Data segment:
>>

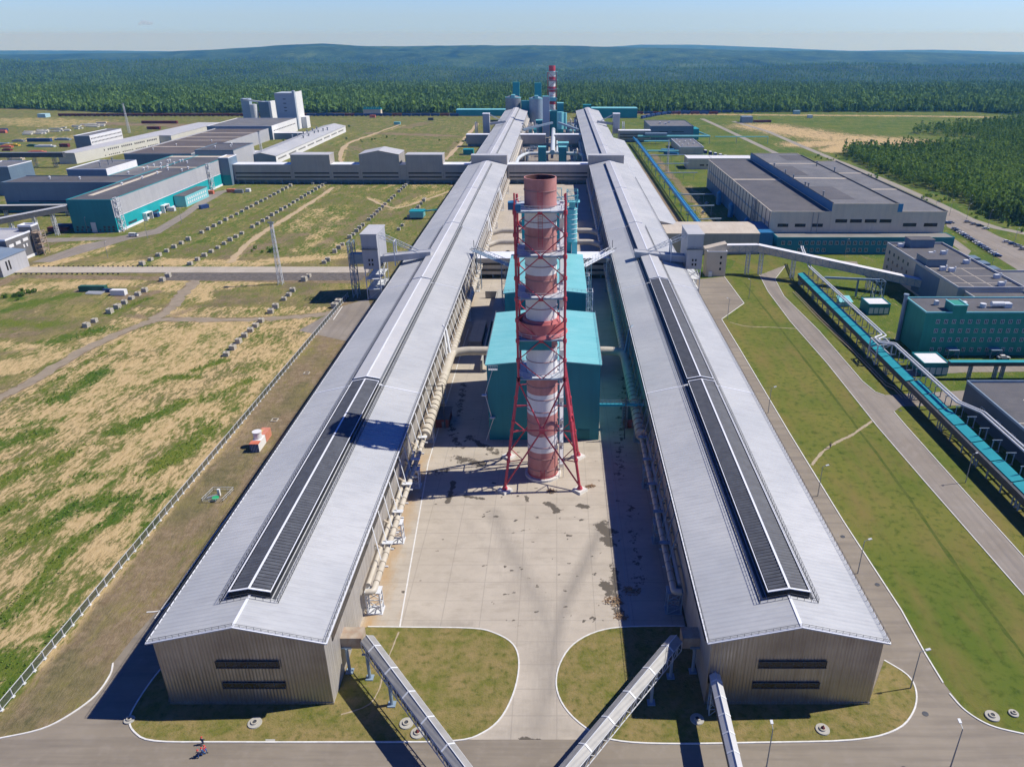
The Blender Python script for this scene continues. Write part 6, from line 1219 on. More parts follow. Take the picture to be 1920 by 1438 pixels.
m = MB(); m.lattice(27.2,28.6,96,97.4,0,6.5,4,.14); build(m, "trestle", M['steel_blue'], label="narrow lattice trestle under the white gallery at the right hall's corner", cat="trestle")
# wells, manholes, marker frames
def well(px, py, label, cone=False, r=1.0):
    x, y = G(px, py); t = thing("well_ring", label, "manhole", (x, y, 0), "concrete well heads in the grass")
    add_part(t, "slab", M['concrete'], lambda m: (m.lathe(x,y,[(r*1.25,.1),(r*1.2,.3),(.5,.3)],24),)); add_part(t, "collar", M['block'], lambda m: m.lathe(x,y,[(r*.62,.3),(r*.6,.55),(r*.38,.55),(r*.38,.3)],20))
    if cone: add_part(t, "marker_cone", M['darkred'], lambda m: m.lathe(x,y,[(.55,.3),(.02,1.2)],4))
    else: add_part(t, "cover", M['steel_dark'], lambda m: m.disc(x,y,.42,r*.4,20))
for a in ((478,1356,"grey well head in front of the left hall's gable"),(762,1357,"pale ring well head between the left gallery and its shadow"),(783,1375,"ring well head with a dark pyramid marker beside the left gallery",True),(1307,1349,"well head with brown cover left of the white gallery"),(1542,1368,"ring well head with dark pyramid marker in front of the right hall's gable",True),(1860,1343,"well head with two covers in the lawn at the lower right edge"),(1900,1338,"small well head nearest the right edge of the lower lawn",False,.7),(243,1350,"small well head on the kerb corner left of the left hall",False,.75)): well(*a)
for px, py in ((1735,1338),(1580,1006),(1645,1096),(1570,660),(1688,770)):
    x, y = G(px, py); m = MB(); m.disc(x, y, .075, .55, 16); build(m, "manhole_cover", M['steel_dark'], kind="structure")
# fence along the left service strip
fe = thing("mesh_fence", "long pale post and mesh fence between the dry field and the left long hall", "fence", (-98.6, 92, 0))
P0 = Vector((-100.3, 88, 0)); P1 = Vector((-97.2, 332, 0)); n = 80; fm = mat('green_wire_mesh', (.10,.12,.09), (.16,.17,.13), 3, .7)
for i in range(n+1):
    p = P0.lerp(P1, i/n); m = MB(); m.box(p.x-.12, p.x+.12, p.y-.06, p.y+.06, 0, 2.1); m.box(p.x-.3, p.x+.3, p.y-.3, p.y+.3, 0.01, .22); build(m, "post", M['steel_white'], fe)
m = MB(); m.bar(P0+Vector((0,0,2.0)), P1+Vector((0,0,2.0)), .09); m.bar(P0+Vector((0,0,.25)), P1+Vector((0,0,.25)), .09); build(m, "rail", M['steel_white'], fe)
m = MB()
for i in range(n*14): p = P0.lerp(P1, i/(n*14)); m.bar(p+Vector((0,0,.25)), p+Vector((0,0,2.0)), .045)
for z_ in (.5,.75,1.0,1.25,1.5,1.75): m.bar(P0+Vector((0,0,z_)), P1+Vector((0,0,z_)), .03)
build(m, "wire_mesh", fm, fe)
# lamp posts
def lamp(x, y, dx, dy, label, h=9.0, group="street lamps along the roads"):
    t = thing("street_lamp", label, "street lamp", (x, y, 0), group)
    add_part(t, "pole", M['steel_grey'], lambda m: (m.tube((x,y,0),(x,y,h),.13,.08,n=8), m.bar((x,y,h),(x+dx,y+dy,h+.35),.09)))
    add_part(t, "lamp_head", M['steel_white'], lambda m: m.bar((x+dx*.7,y+dy*.7,h+.3),(x+dx*1.35,y+dy*1.35,h+.45),.45,.16)); return t
for px, py, dx, dy, lab in ((1782,1438,0,1.2,"street lamp at the bottom edge right of the right hall"),(1437,1438,0,1.0,"street lamp at the bottom edge in front of the right hall"),(1707,1290,1.4,.2,"street lamp on the rounded corner lawn right of the right hall"),
    (1608,1075,1.2,.2,"street lamp by the lane kerb, second from the near right corner"),(1533,930,1.2,.2,"street lamp by the lane kerb, third from the near right corner"),(1440,775,1.2,.2,"dark street lamp by the lane kerb beside the right long hall"),(1364,598,-.9,0,"lamp post on the brown apron by the cream stair block"),
    (1404,560,-.9,0,"lamp post on the lawn right of the brown apron"),(1810,905,.9,0,"white-headed lamp by the right-hand road under the low blue building"),(165,437,0,0.8,"lamp in front of the long teal hall's end"),(277,447,.8,0,"thin lamp beside the road bend by the long teal hall"),(203,485,.8,0,"thin lamp on the sand left of the block rows"),(341,418,.8,0,"thin lamp at the road fork right of the long teal hall"),(1584,480,.8,0,"lamp in front of the blue annex")):
    x, y = G(px, py); lamp(x, y, dx, dy, lab)
for k, (px, py) in enumerate(((1721,398),(1750,408),(1780,405),(1815,395),(1852,425),(1812,412),(1900,462),(1858,505))):
    x, y = G(px, py); lamp(x, y, .8, 0, f"thin lamp post, {nth(k+1)} of those near the car park and outer road", 10, "lamp posts by the car park")
# lattice light masts
def mast(px, py, h, w_, label, cat="lattice mast"):
    x, y = G(px, py); t = thing("lattice_mast", label, cat, (x, y, 0)); m = MB(); nb = int(h/2.5)
    for i in range(nb):
        a, b = w_*(1-.55*i/nb)/2, w_*(1-.55*(i+1)/nb)/2; z0, z1 = h*i/nb, h*(i+1)/nb
        for sx, sy in ((-1,-1),(1,-1),(1,1),(-1,1)): m.bar((x+sx*a,y+sy*a,z0),(x+sx*b,y+sy*b,z1),.17)
        for (p, q) in (((-1,-1),(1,-1)),((1,-1),(1,1)),((1,1),(-1,1)),((-1,1),(-1,-1))): m.bar((x+p[0]*a,y+p[1]*a,z0),(x+q[0]*b,y+q[1]*b,z1),.1); m.bar((x+q[0]*a,y+q[1]*a,z0),(x+p[0]*b,y+p[1]*b,z1),.1)
    build(m, "lattice_shaft", M['steel_white'], t); add_part(t, "lamp_platform", M['steel_grey'], lambda m: (m.box(x-1.2,x+1.2,y-1.2,y+1.2,h,h+.2), [m.box(x+a-.3,x+a+.3,y-1.3,y-1.0,h+.2,h+.9) for a in (-.9,0,.9)], m.bar((x,y,h),(x,y,h+1.6),.12)))
    return t
mast(527, 533, 30, 2.2, "tall pale lattice light mast standing in the sandy field by the concrete road")
mast(494, 306, 28, 2.2, "pale lattice mast in front of the long low warehouse's near end")
mast(1251, 322, 27, 1.6, "thin dark lattice mast beside the white-roofed shed on the right")
mast(243, 250, 34, 2.4, "slim pale light mast behind the long white warehouse")
# ------------------------------------------------------------------ concrete foundation blocks in rows
bx = []
def row(pa, pb, n, skip=()):
    a = Vector((*G(*pa), 0)); b = Vector((*G(*pb), 0))
    for i in range(n):
        if i not in skip: bx.append(a.lerp(b, i/(n-1)))
for p in ((163,613),(178,604),(207,587),(221,578),(234,570),(247,561),(259,554),(272,547),(305,527),(316,520),(425,667),(437,655),(448,643),(459,632),(470,622),(480,613),(490,604),(508,587),(517,578),(533,563),(542,555),(549,547),(571,527),(579,520),(615,490),(608,494),(628,577),(635,570),(796,375)): bx.append(Vector((*G(*p), 0)))
row((267,497),(545,350),27,(7,)); row((357,497),(605,349),28,(9,)); row((628,474),(722,385),17,(3,9)); row((730,378),(765,345),9,(3,)); row((748,432),(795,378),9,(2,))
row((500,343),(560,343),3); row((587,346),(610,345),2)
m = MB(); s_ = 1.15; m.add([(-s_,-s_,0),(s_,-s_,0),(s_,s_,0),(-s_,s_,0),(-s_,-s_,2.0),(s_,-s_,2.0),(s_,s_,2.0),(-s_,s_,2.0)], [(0,3,2,1),(0,1,5,4),(1,2,6,5),(2,3,7,6),(3,0,4,7)])
k_ = .55; m.add([(-s_,-s_,2.0),(s_,-s_,2.0),(s_,s_,2.0),(-s_,s_,2.0),(-k_,-k_,2.0),(k_,-k_,2.0),(k_,k_,2.0),(-k_,k_,2.0),(-k_,-k_,1.7),(k_,-k_,1.7),(k_,k_,1.7),(-k_,k_,1.7)], [(0,1,5,4),(1,2,6,5),(2,3,7,6),(3,0,4,7),(4,5,9,8),(5,6,10,9),(6,7,11,10),(7,4,8,11),(8,9,10,11)])
b0 = build(m, "foundation_block", M['block'], label="square cast concrete foundation block in one of the field rows", cat="concrete block", group="foundation blocks in rows across the left field", org=(0,0,0))
rws = {}
for p in bx: rws.setdefault((0 if p.y > 390 else 1, min(range(5), key=lambda k: abs(p.x-(-215,-192,-124,-112,-80)[k]))), []).append(p)
rn = {0: "leftmost", 1: "second from left", 2: "middle", 3: "second from right", 4: "rightmost"}; i = 0
for (fr, k_), lst in rws.items():
    for q_, p in enumerate(sorted(lst, key=lambda v: v.y)):
        o = b0 if i == 0 else b0.copy()
        if i: C.collection.objects.link(o)
        o["label"] = f"{nth(q_+1)} block from the near end, {rn[k_]} row, {'beyond' if fr == 0 else 'before'} the concrete road"
        o.location = p-Vector((0,0,random.uniform(0,.3))); o.rotation_euler = (random.uniform(-.03,.03), random.uniform(-.03,.03), random.uniform(-.16, .16)); q_s = random.uniform(.86,1.08); o.scale = (q_s, q_s, q_s*random.uniform(.9,1.1)); i += 1
# small round posts along the concrete road edges
m = MB(); m.box(-.35,.35,-.25,.25,0,.55); c0 = build(m, "kerb_stone", M['rubber'], label="dark kerb block beside the pale concrete road", cat="kerb block", group="dark kerb blocks along the concrete road", org=(0,0,0)); q = 0
for xs0, xs1, yy in ((-272,-205,381.2),(-275,-222,367.6)):
    x = xs0; q0 = q
    while x < xs1:
        o = c0 if q == 0 else c0.copy()
        if q: C.collection.objects.link(o)
        o["label"] = f"dark kerb block, {nth(q-q0+1)} from the left on the {'far' if yy > 370 else 'near'} edge of the concrete road"
        o.location = (x, yy, 0 if yy > 370 else .18); x += 2.6; q += 1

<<

Task statement:
For the listing above, identify each line bearing "from".

Solution to this task:
The Blender Python script for this scene continues. Write part 6, from line 1219 on. More parts follow. Take the picture to be 1920 by 1438 pixels.
    (1608,1075,1.2,.2,"street lamp by the lane kerb, second from the near right corner"),(1533,930,1.2,.2,"street lamp by the lane kerb, third from the near right corner"),(1440,775,1.2,.2,"dark street lamp by the lane kerb beside the right long hall"),(1364,598,-.9,0,"lamp post on the brown apron by the cream stair block"),
rn = {0: "leftmost", 1: "second from left", 2: "middle", 3: "second from right", 4: "rightmost"}; i = 0
        o["label"] = f"{nth(q_+1)} block from the near end, {rn[k_]} row, {'beyond' if fr == 0 else 'before'} the concrete road"
        o["label"] = f"dark kerb block, {nth(q-q0+1)} from the left on the {'far' if yy > 370 else 'near'} edge of the concrete road"